(Stored data)
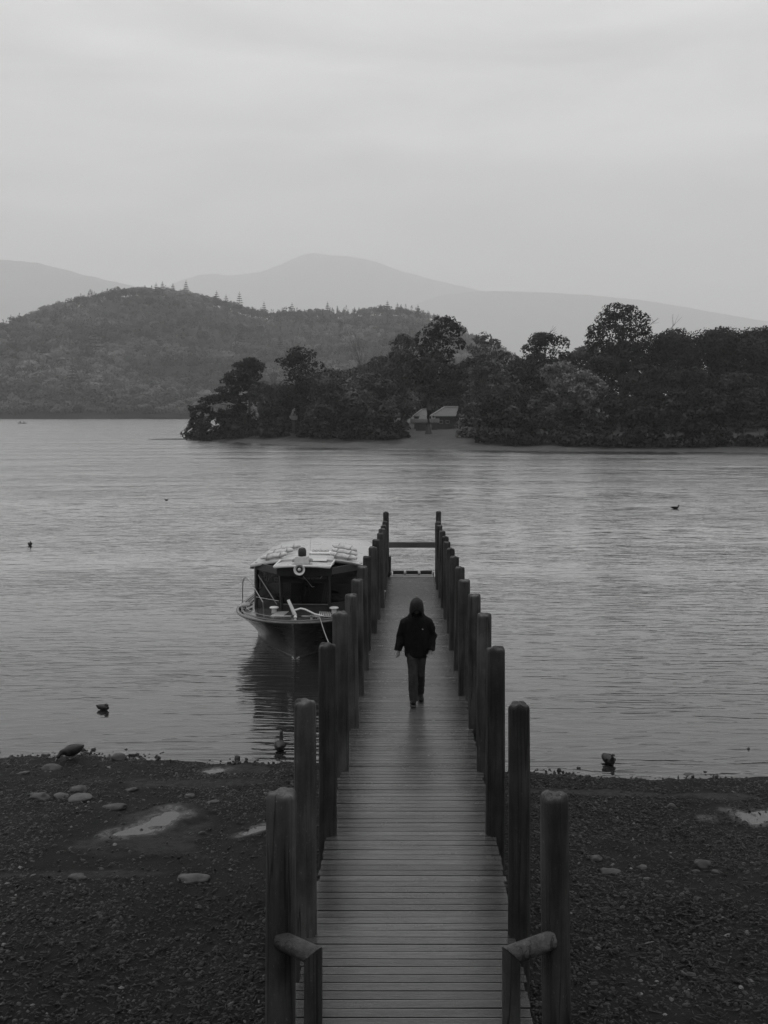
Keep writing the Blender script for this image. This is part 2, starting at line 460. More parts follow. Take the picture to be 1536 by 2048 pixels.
def mudmask(X, Y):
    """1 where bare silt shows"""
    m = np.zeros_like(X)
    for (u, v, z, a, b, ang) in [(330, 1660, .33, .95, .75, 20), (420, 1560, .16, 1.6, .30, 2), (120, 1745, .5, 1.6, .18, 2), (470, 1535, .08, 1.0, .25, 0), (1300, 1580, .16, 2.4, .18, -3)]:
        p = pt(u, v, z); dx, dy = X - p[0], Y - p[1]; c, s = math.cos(R(ang)), math.sin(R(ang))
        r = np.hypot((dx * c + dy * s) / a, (-dx * s + dy * c) / b) + 0.9 * fbm(X, Y, 1.1, 4, 21)
        m = np.maximum(m, sstep(r, 1.15, 0.75))
    for q in PUD:
        m = np.maximum(m, sstep(pud_r(X, Y, q), 1.25, 0.95) * .93)
    return m
def keep_gravel(X, Y):
    d = np.interp(X, SH[:, 0], SH[:, 1]) - Y
    k = (0.30 + 0.70 * sstep(fbm(X, Y, 0.55, 4, 31), -0.35, 0.25)) * (1 - 0.93 * mudmask(X, Y))
    return np.clip(k, 0, 1) * sstep(d, -0.10, 0.10)
XX, YY = np.meshgrid(bx, by)
wet_v = np.clip(mudmask(XX, YY) * 0.16 + sum(0.9 * sstep(pud_r(XX, YY, q), 1.9, 1.0) for q in PUD), 0, 1) * (XX < 30)
wa = beach.data.attributes.new('wet', 'FLOAT', 'POINT'); wa.data.foreach_set('value', wet_v.ravel().astype(np.float32))
M_GRAVEL = mat('wet_gravel', 0.018, rough=0.42, var=0.4, ns=60, attr=True, coord='World', spec=0.16)
def tone_gravel(X, Y, n):
    t = 0.2 + 1.7 * rng.random(n) ** 2.4
    t[rng.random(n) < 0.06] *= 3.6
    return t
gr1 = pebbles('gravel', 60000, 0.009, 0.032, 0.5, (-9.6, 7.6, 8.4, 20.2), keep_gravel, M_GRAVEL, tone_gravel)
# pebbles poking out of the shallows
def keep_edge(X, Y):
    d = np.interp(X, SH[:, 0], SH[:, 1]) - Y
    return np.exp(-((d + 0.10) / 0.22) ** 2) * sstep(fbm(X, Y * 0.3, 1.3, 3, 41), -0.5, 0.4)
gr2 = pebbles('shoreline_pebbles', 1500, 0.015, 0.05, 0.75, (-9.6, 7.6, 18.2, 20.9), keep_edge, M_GRAVEL, lambda X, Y, n: 0.35 + 0.8 * rng.random(n) ** 2, zoff=0.012)
# bark, twigs and dead leaves
def litter(name, n, region, keep, material):
    u = rng.random((n * 3, 2)); Xp = region[0] + (region[1] - region[0]) * u[:, 0]; Yp = region[2] + (region[3] - region[2]) * u[:, 1]
    k = keep(Xp, Yp) > rng.random(n * 3); Xp, Yp = Xp[k][:n], Yp[k][:n]; n = len(Xp)
    Zp = beach_z(Xp, Yp) + 0.008 + 0.014 * rng.random(n)
    ln = 0.018 + 0.05 * rng.random(n) ** 2; wd = 0.003 + 0.010 * rng.random(n) ** 2; a = rng.random(n) * 2 * np.pi
    bend = rng.normal(0, 0.25, n); lift = rng.random(n) * 0.012; th = 0.003
    V = np.zeros((n, 8, 3)); i = 0
    for z in (0, 1):
        for sx, sy in ((-1, -1), (1, -1), (1, 1), (-1, 1)):
            x = sx * ln * (0.8 + 0.2 * rng.random(n)); y = sy * wd + bend * ln * 0.3 * (1 if sx > 0 else 0)
            V[:, i, 0] = Xp + x * np.cos(a) - y * np.sin(a); V[:, i, 1] = Yp + x * np.sin(a) + y * np.cos(a)
            V[:, i, 2] = Zp + z * th + (lift if sx > 0 else 0); i += 1
    b = (np.arange(n) * 8)[:, None]
    Fq = np.stack([b + np.array([q]) for q in ((4, 5, 6, 7), (0, 1, 5, 4), (1, 2, 6, 5), (2, 3, 7, 6), (3, 0, 4, 7))], 1).reshape(-1, 4)
    t = 0.3 + 1.4 * rng.random(n) ** 2.5; t[rng.random(n) < 0.02] *= 3.0
    o = np_mesh(name, V.reshape(-1, 3), Fq, material, tone=np.repeat(t, 5)); o['kind'] = 'stuff'
    return o
M_LITTER = mat('bark_litter', 0.020, rough=0.5, var=0.4, ns=50, attr=True, coord='World', spec=0.1)
def keep_litter(X, Y):
    k = np.where(X > 0, 0.9, sstep(Y, 14.0, 11.0) * 0.9 + 0.10)
    return k * (0.35 + 0.65 * sstep(fbm(X, Y, 0.6, 4, 51), -0.4, 0.3)) * (1 - 0.9 * mudmask(X, Y)) * sstep(np.interp(X, SH[:, 0], SH[:, 1]) - Y, 0.15, 0.6)
litter('leaf_litter', 24000, (-9.6, 7.6, 8.4, 19.4), keep_litter, M_LITTER)

# ---- fells behind the lake
M_FELL = mat('fell_grass', 0.09, rough=0.9, var=0.35, ns=0.006, detail=6, coord='World', spec=0.1)
def fell(pts, Yr, depth, name):
    pts = np.array([(((u - U0) * Yr / F), H - (v - V0) * Yr / F) for u, v in pts])
    xs = np.linspace(pts[0, 0], pts[-1, 0], 160)
    ys = np.concatenate([np.linspace(Yr - depth, Yr, 26), np.linspace(Yr, Yr + depth, 12)[1:]])
    def zf(X, Y):
        zr = np.interp(X, pts[:, 0], pts[:, 1])
        t = np.clip((Y - (Yr - depth)) / depth, 0, 1)
        s = np.where(Y <= Yr, t ** 0.85, 1 - 0.7 * ((Y - Yr) / depth) ** 1.5)
        z = zr * s + np.maximum(zr, 30) * 0.05 * fbm(X, Y, 1.0 / 420, 5, Yr * 0.001) * np.sin(np.clip(t, 0, 1) * np.pi) \
            + 5.0 * fbm(X, Y, 1.0 / 70, 3, 4)
        return z - 3
    return grid_obj(name, xs, ys, zf, M_FELL)
fell([(-420, 600), (-250, 560), (-120, 528), (-40, 516), (30, 521), (75, 525), (130, 539), (200, 557), (270, 572), (330, 592), (420, 640), (520, 720), (600, 815)], 10500, 1500, 'fell_left')
fell([(120, 800), (220, 660), (300, 590), (350, 564), (400, 549), (430, 547), (460, 551), (520, 544), (570, 525), (600, 511), (622, 505), (660, 510), (700, 512), (745, 521), (800, 541), (870, 560), (940, 576), (1000, 590), (1100, 640), (1250, 800)], 14500, 2200, 'fell_middle')
fell([(620, 800), (700, 690), (800, 620), (880, 590), (950, 582), (1020, 582), (1100, 585), (1200, 591), (1300, 602), (1400, 619), (1507, 638), (1620, 655), (1800, 700), (2050, 810)], 12600, 1500, 'fell_right')

# ---- wooded hill across the lake
YR = 1700.0
HILL = np.array([(((u - U0) * YR / F), (H - (v + 21 - V0) * YR / F)) for u, v in
    [(-420, 720), (-200, 700), (-60, 690), (0, 668), (29, 655), (60, 648), (110, 634), (170, 616), (200, 602), (240, 592), (280, 584), (310, 578), (370, 580), (400, 588), (440, 597), (480, 609), (520, 622), (560, 627), (600, 621), (650, 620), (700, 623), (760, 618), (800, 618), (840, 622), (865, 630), (900, 650), (940, 675), (1000, 705), (1100, 760), (1250, 800), (1500, 812)]])
def hill_z(X, Y):
    zr = np.interp(X, HILL[:, 0], HILL[:, 1])
    sh = 860 + 22 * fbm(X, X * 0, 1 / 120, 3, 2)
    t = np.clip((Y - sh) / (YR - sh), 0, 1.0)
    prof = 0.10 * t + 0.90 * (t * t * (3 - 2 * t)) ** 0.85
    z = zr * prof + 9 * fbm(X, Y, 1 / 90, 4, 6) * np.sin(np.pi * t) * np.clip(zr / 60, 0.2, 1) + 1.0 * sstep(Y, sh, sh + 12)
    back = np.clip((Y - YR) / 500, 0, 1)
    z = z * (1 - 0.75 * back ** 1.4)
    return np.where(Y < sh, -2.0, z)
M_WOODFLOOR = mat('wood_floor', 0.03, rough=0.9, var=0.3, ns=0.05, coord='World', spec=0.1)
grid_obj('wooded_hill', np.linspace(-1150, 700, 200), np.concatenate([np.linspace(810, 1720, 120), np.linspace(1730, 2200, 20)]), hill_z, M_WOODFLOOR)

# ================================================================ JETTY
DZ = np.array([(0, 1.76), (12.0, 1.76), (13.2, 1.735), (14.1, 1.70), (16.36, 1.595), (18.62, 1.492), (20.88, 1.38), (23.15, 1.265), (25.41, 1.165), (39.5, 0.43)])
def deck_z(y): return float(np.interp(y, DZ[:, 0], DZ[:, 1]))
jetty = thing('jetty', 'long wooden jetty with tall posts running out into the lake', 'jetty', (0, 7.0, 0))
JO = Vector((0, -7.0, 0))     # world -> jetty
def streaks(v, col):
    """damp darker margins and paler worn patches in the boards"""
    nd, lk, math_, rng_, noise = v['nd'], v['lk'], v['math_'], v['rng_'], v['noise']
    g = nd.new('ShaderNodeNewGeometry'); s = nd.new('ShaderNodeSeparateXYZ'); lk(g.outputs['Position'], s.inputs[0])
    n = nd.new('ShaderNodeTexNoise'); lk(g.outputs['Position'], n.inputs['Vector']); n.inputs['Scale'].default_value = 1.5; n.inputs['Detail'].default_value = 6; n.inputs['Roughness'].default_value = .65
    x = math_('ADD', math_('ABSOLUTE', s.outputs['X'], 0), math_('MULTIPLY', math_('SUBTRACT', n.outputs['Fac'], 0.5), 0.9))
    return math_('MULTIPLY', col, rng_(x, 0.42, 0.86, 1.08, 0.62))
M_DECK = mat('wet_decking', 0.054, rough=0.21, var=0.38, ns=7, st=(0.5, 6, 6), bump=0.25, bs=30, bst=(1, 8, 8), orand=0.32, rvar=0.10, spec=0.75, extra=streaks, bdist=0.004)
def grainy(v, col):
    nd, lk, math_, rng_ = v['nd'], v['lk'], v['math_'], v['rng_']
    g = nd.new('ShaderNodeNewGeometry'); s = nd.new('ShaderNodeSeparateXYZ'); lk(g.outputs['Normal'], s.inputs[0])
    return math_('MULTIPLY', col, rng_(s.outputs['Z'], 0.55, 0.9, 1.0, 1.9))      # sawn, bleached end grain
M_POST = mat('weathered_post', 0.033, rough=0.66, var=0.7, ns=9, st=(1, 1, 0.12), detail=9, bump=0.95, bs=26, bst=(1, 1, 0.06), orand=0.35, spec=0.22, cracks=5.0, extra=grainy, bdist=0.01)
M_BEAM = mat('beam_wood', 0.055, rough=0.6, var=0.4, ns=8, st=(0.2, 1, 1), bump=0.4, bs=25, bst=(.1, 1, 1), orand=0.1, spec=0.3)
M_RAIL = mat('worn_rail', 0.05, rough=0.6, var=0.8, ns=9, detail=9, bump=0.9, bs=30, orand=0.1, spec=0.25, cracks=6.0)
M_STEEL = mat('galvanised_steel', 0.35, rough=0.4, var=0.2, ns=20, metal=0.7)
M_DARKP = mat('dark_boards', 0.02, rough=0.5, var=0.4, ns=10)
M_PALEP = mat('pale_paint', 0.42, rough=0.5, var=0.2, ns=14)

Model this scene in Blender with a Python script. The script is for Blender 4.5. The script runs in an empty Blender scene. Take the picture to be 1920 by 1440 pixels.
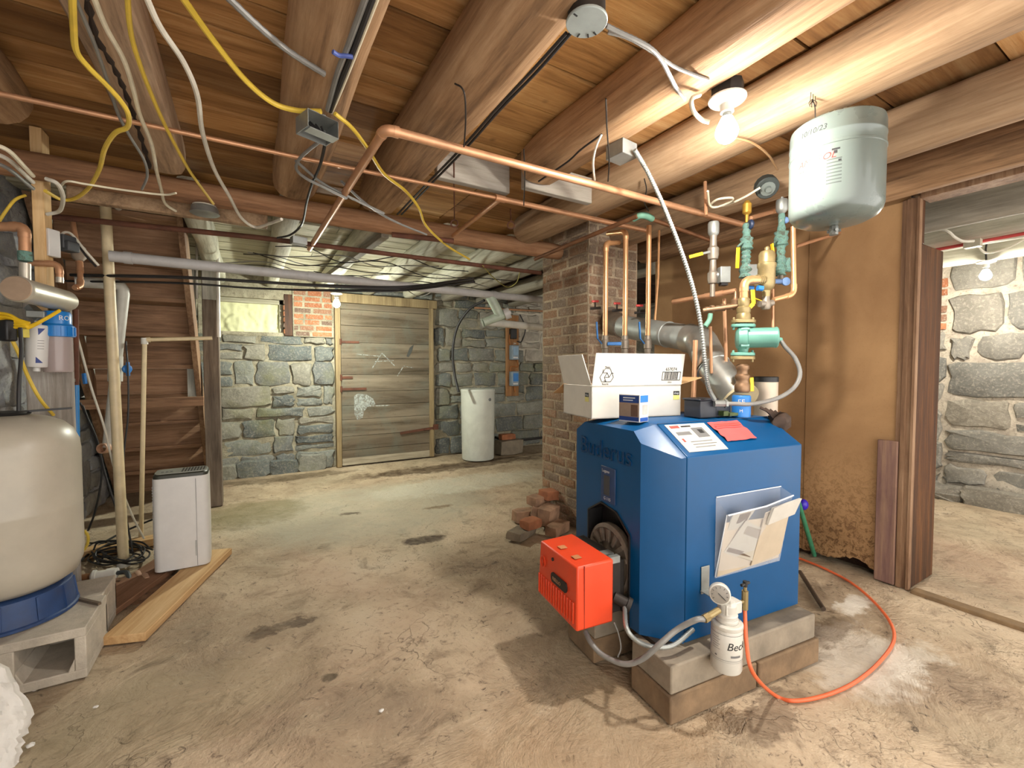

**TASK PROMPT:** Copy in full each line that holds the word "Blender".

**OUTPUT BELOW:**
Keep writing the Blender script for this image. This is part 2, starting at line 460. More parts follow. Take the picture to be 1536 by 2048 pixels.
Model this scene in Blender with a Python script. The script is for Blender 4.5. The script runs in an empty Blender scene. Take the picture to be 1920 by 1440 pixels.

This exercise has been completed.